Rani ki Vav (Queen’s Stepwell)
11th c., Gujarat, India

Thinking through Alfred Gell’s “Art and Agency” & “The Technology of Enchantment”
A Descent into Sacred Time
Rani ki Vav, the Queen’s Stepwell, is more than utilitarian architecture. In Gellian terms, it is an enchanted interface between cosmological symbolism and engineering pragmatics. Dug deep into the earth, this inverted temple performs what Gell calls the indexical embodiment of agency—the ability of an object (here, a built form) to extend and distribute personhood across space and time.
Gell’s theory helps us see how the subterranean descent of the stepwell is not merely spatial but ritual and temporal. Each tier, ornamented with over 800 intricately carved figures, functions as a temporal index—a kind of visual ritual calendar where every sculpture becomes a “freeze-frame” in the descent of the soul toward purification.
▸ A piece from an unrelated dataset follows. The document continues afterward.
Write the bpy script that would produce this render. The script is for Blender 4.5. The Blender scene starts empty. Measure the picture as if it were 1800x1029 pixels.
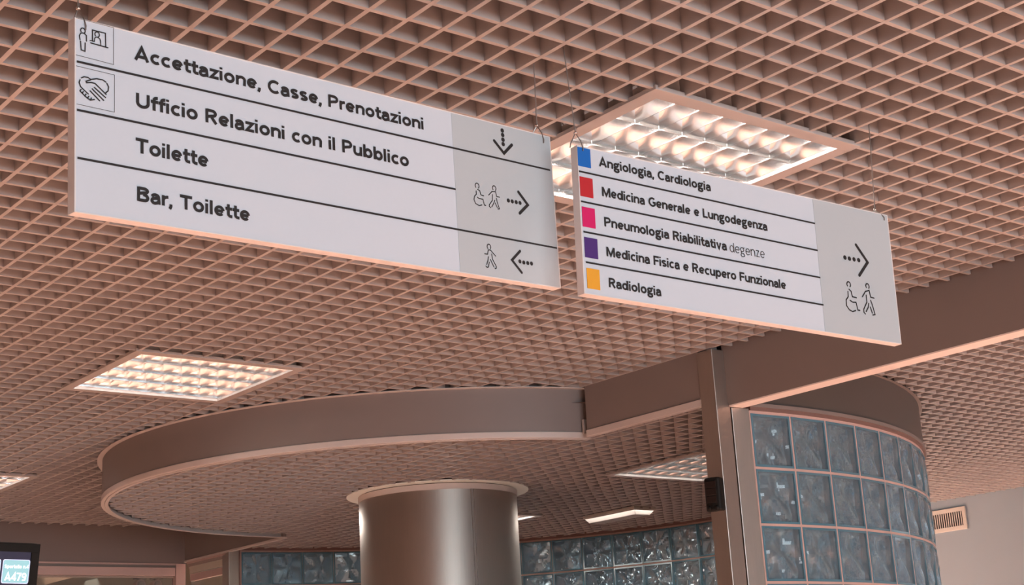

These are not images to be passively observed—they are enchanting agents whose technical virtuosity binds the viewer in contemplation.
Architecture as Ritual Performance
In the Gellian model, enchantment arises from an object's technical complexity beyond the grasp of casual reverse engineering. Rani ki Vav, with its cascading corridors, pavilions, and galleries, displays an aesthetic logic inseparable from hydrological mastery. But this technology does not announce itself—it disappears into grace. The seamless fusion of utility and beauty is what generates enchantment.
This is not a neutral space—it is agentive. It seduces the pilgrim into participating in a journey: from the surface world of sun and heat into the cool, symbolic womb of the Earth, where the presiding deity—Lord Vishnu in Ananta-shayana—awaits at the bottom, in a yogic pose of cosmic equilibrium.
The stepwell is a performative space in Gell’s terms—a ritual stage not for theatrical spectacle but for internal transformation, where the viewer becomes the protagonist in a narrative of descent, purification, and rebirth.
Distributed Personhood and Feminine Agency
Though it is an architectural object, Rani ki Vav is also a memorial—built by Queen Udayamati in honor of her deceased husband. In Gell’s formulation, her agency is distributed into the very structure. The stepwell becomes a votive body, a living extension of her grief, piety, and wisdom.
This feminine agency, materialized through monumental architecture, challenges modern binaries between patron and artist. Here, the queen is both: she commissions and she mythologizes. The stepwell is her mourning, her power, her devotion—petrified into art.